Seventy-two per cent of financial services staff polled by recruiter Astbury Marsden said that quotas were unnecessary – rising to 76 per cent when they were asked more specifically about roles at vice president level and above.
But the rejection of mandatory requirements for female representation on boards should not be read as a sign that the glass ceiling has already been broken, as just one in 10 of City workers polled agreed that financial institutions already do enough to attract and retain female staff.
The most recent research into the board composition of companies in the FTSE 100 – of which financial services firms make up a significant part – showed that just 15 per cent of posts are filled by women. Of this, only 6.1 per cent are executive positions.
In the FTSE 250 index the numbers are lower, with women holding just 4.4 per cent of exec directorships in these firms.

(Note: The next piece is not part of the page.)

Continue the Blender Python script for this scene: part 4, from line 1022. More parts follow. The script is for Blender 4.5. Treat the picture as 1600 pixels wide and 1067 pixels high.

“There are very few jobs left in financial institutions where intelligence, work ethic and capability do not trump how clubbable an employee is. The need to be blind to gender is engrained throughout recruitment policy across the City,” said Melissa Stierwalt at Astbury Marsden.
Last month EU commissioner Viviane Reding threatened to take the matter out of national hands, saying that the EU was prepared to take legal steps to get women into boardrooms after attempts to encourage businesses to take voluntary steps failed.